One last point to make is about the dialogue - there was plenty of it, a lot of it was very smart, parts of it were very angry. In fact, I was reminded of Richard Linklater - not just his movie Tape, where the three central characters simply talk their way through the movie without ever leaving the room, but also his Before Sunrise and Sunset. One difference is that in those movies we actually get to see the characters talk their way into their relationship - Payne gets to a certain point and then fades away from the conversation. One key element to Miles and Maya's recognition of each other is their joint obsession over wine - they have "first bottle", "best grape" and other stories to share with each other. In fact, I did wonder if Miles' reason for his preference for the Pinot grape was a key to his character - he said it was such a difficult grape to get right, needed such special conditions to allow it to be fully majestic that anyone who grows it must really care about what they were doing - unlike Cabernet (Jack?) which could grow anywhere.

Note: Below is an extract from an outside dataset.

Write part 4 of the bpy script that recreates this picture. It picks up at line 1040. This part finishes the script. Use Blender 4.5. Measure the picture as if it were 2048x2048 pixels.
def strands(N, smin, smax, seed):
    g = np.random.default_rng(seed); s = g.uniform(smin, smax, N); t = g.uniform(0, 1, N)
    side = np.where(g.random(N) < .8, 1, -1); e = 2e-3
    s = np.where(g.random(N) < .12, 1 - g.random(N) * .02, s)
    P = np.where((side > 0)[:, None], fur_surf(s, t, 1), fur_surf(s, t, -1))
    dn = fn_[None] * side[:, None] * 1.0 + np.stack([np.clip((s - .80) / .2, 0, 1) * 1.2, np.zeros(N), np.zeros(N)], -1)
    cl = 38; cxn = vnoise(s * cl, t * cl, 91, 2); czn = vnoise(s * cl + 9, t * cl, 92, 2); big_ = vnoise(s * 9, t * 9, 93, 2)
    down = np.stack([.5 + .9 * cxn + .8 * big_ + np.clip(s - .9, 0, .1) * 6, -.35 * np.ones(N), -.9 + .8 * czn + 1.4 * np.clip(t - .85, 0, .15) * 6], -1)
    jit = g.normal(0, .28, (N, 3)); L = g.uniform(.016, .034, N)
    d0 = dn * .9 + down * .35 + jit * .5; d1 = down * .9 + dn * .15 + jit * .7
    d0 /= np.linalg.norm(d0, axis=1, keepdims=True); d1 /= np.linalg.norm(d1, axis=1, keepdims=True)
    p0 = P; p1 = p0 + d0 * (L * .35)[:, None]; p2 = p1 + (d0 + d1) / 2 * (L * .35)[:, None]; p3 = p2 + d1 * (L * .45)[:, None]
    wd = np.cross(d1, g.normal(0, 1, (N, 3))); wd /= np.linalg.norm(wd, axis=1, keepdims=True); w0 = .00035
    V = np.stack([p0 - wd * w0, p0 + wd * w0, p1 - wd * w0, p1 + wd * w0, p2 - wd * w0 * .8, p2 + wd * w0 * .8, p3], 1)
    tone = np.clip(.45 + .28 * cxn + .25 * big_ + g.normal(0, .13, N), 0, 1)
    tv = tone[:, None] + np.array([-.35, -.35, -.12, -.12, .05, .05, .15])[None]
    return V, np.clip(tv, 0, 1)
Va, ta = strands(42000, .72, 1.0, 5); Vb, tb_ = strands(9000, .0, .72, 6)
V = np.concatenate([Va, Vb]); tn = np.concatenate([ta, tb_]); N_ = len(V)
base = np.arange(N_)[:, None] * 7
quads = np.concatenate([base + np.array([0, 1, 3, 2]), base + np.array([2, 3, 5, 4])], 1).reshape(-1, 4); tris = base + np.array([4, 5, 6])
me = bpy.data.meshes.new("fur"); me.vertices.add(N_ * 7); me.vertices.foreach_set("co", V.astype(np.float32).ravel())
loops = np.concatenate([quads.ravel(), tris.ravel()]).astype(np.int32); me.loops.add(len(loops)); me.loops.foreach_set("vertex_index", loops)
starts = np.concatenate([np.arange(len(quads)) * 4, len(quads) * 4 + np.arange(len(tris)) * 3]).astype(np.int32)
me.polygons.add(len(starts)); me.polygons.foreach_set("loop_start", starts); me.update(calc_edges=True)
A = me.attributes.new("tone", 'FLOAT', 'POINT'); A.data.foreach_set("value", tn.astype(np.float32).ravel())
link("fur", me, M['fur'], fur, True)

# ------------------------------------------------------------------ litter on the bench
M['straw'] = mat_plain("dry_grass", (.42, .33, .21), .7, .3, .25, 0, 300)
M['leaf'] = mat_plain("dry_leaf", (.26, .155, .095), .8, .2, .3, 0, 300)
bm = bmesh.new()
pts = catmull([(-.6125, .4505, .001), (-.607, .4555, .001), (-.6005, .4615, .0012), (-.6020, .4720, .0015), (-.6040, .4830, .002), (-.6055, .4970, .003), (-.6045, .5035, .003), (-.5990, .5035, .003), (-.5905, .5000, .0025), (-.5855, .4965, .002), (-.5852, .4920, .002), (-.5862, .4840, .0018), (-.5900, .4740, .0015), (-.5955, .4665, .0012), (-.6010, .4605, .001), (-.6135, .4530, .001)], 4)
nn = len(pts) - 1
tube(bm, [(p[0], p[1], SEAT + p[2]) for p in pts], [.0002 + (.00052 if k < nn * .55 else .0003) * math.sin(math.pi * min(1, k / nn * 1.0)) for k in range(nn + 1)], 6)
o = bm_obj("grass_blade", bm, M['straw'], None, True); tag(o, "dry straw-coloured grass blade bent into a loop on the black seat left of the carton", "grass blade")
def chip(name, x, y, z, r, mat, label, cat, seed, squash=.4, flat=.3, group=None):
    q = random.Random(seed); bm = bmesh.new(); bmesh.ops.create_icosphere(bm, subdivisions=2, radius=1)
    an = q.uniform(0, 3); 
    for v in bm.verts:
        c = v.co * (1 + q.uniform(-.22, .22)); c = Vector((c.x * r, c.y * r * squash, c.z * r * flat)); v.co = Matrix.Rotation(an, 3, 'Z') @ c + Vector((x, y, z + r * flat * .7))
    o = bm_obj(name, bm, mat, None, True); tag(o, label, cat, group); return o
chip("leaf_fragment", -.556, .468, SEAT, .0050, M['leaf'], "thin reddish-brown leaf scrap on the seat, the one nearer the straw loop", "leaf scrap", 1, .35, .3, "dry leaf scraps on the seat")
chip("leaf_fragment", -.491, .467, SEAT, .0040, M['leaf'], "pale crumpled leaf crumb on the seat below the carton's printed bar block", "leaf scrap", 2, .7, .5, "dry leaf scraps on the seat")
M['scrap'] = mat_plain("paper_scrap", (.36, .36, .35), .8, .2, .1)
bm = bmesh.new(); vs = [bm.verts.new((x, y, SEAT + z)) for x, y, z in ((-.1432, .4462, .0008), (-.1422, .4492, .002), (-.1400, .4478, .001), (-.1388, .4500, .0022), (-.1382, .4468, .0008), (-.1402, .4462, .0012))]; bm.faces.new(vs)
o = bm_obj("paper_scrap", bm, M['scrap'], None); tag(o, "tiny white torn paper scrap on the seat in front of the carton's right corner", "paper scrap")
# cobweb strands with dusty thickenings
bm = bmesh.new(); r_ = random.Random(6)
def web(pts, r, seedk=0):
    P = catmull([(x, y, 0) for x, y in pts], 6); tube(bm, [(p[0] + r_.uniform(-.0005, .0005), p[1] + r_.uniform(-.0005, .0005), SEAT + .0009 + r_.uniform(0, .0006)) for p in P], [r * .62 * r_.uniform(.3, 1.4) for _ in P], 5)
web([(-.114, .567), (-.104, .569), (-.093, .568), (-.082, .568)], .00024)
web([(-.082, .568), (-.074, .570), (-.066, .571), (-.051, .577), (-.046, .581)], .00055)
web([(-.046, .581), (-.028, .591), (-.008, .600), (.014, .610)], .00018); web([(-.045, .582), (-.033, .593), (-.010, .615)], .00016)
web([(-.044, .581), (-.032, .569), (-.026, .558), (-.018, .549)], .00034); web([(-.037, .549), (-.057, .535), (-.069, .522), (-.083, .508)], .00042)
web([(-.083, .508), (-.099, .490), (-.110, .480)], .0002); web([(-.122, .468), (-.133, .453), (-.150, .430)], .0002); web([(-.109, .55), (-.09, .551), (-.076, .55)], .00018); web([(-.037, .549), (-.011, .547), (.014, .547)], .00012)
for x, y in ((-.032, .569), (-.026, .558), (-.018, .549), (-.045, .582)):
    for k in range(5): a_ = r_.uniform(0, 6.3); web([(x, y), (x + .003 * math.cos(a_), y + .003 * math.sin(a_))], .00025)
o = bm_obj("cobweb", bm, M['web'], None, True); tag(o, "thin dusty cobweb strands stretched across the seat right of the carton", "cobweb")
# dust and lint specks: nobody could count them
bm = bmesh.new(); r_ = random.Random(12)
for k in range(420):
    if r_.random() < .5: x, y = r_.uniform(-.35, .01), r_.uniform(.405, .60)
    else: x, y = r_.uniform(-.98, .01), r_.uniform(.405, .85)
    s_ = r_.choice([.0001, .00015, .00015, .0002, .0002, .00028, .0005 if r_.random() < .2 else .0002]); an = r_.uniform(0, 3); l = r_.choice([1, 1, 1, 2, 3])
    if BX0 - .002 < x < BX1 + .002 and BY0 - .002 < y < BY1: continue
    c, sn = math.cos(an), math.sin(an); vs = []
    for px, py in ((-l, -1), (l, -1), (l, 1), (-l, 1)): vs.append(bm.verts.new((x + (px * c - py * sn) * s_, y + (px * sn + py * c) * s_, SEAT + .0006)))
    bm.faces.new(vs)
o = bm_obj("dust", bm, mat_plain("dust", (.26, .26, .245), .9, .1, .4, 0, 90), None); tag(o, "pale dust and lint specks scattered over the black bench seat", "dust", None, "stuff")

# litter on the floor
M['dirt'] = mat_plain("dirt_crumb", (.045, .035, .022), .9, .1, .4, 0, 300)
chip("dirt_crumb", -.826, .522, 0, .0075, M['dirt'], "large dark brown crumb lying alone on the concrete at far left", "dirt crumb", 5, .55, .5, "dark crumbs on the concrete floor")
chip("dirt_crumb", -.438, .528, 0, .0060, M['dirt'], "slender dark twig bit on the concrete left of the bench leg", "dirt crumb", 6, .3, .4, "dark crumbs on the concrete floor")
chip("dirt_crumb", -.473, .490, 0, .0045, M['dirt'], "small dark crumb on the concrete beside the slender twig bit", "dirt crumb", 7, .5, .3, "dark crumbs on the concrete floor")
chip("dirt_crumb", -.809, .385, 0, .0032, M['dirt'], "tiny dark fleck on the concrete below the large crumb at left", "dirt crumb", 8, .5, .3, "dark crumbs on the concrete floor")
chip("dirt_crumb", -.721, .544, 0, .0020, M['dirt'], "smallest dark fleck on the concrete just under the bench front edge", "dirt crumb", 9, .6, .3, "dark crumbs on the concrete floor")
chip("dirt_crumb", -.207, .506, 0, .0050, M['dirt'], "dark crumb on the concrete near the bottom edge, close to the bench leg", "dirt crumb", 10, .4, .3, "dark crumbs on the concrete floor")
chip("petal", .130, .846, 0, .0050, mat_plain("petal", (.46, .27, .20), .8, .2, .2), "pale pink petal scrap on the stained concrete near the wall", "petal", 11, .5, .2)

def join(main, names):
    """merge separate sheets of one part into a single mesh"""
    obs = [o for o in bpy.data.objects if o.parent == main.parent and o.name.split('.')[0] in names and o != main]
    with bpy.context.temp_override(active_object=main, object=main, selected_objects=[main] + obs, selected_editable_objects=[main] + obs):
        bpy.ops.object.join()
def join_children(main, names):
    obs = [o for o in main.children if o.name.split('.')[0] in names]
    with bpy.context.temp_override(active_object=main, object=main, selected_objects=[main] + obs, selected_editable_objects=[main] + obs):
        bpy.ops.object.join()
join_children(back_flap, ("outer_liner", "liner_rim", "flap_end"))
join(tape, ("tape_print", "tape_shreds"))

Of course, they had other reasons to appeal to each other: both had been wounded in relationships recently, both were interested in avoiding fakery, both were edgy about getting involved ever again. The portrayal of their tentative appoach to each other was spot on and a nice contrast to Jack's immediate latching on to Sandra - within about an hour of them meeting, Miles and Maya are mutually embarassedly confronted with the sounds of them having sex.

Oh, and then there was his novel - people just don't want to read challenging books any more, so while it might be a fabulous work, it would be too hard to find a market for it (shades of Gaddis?).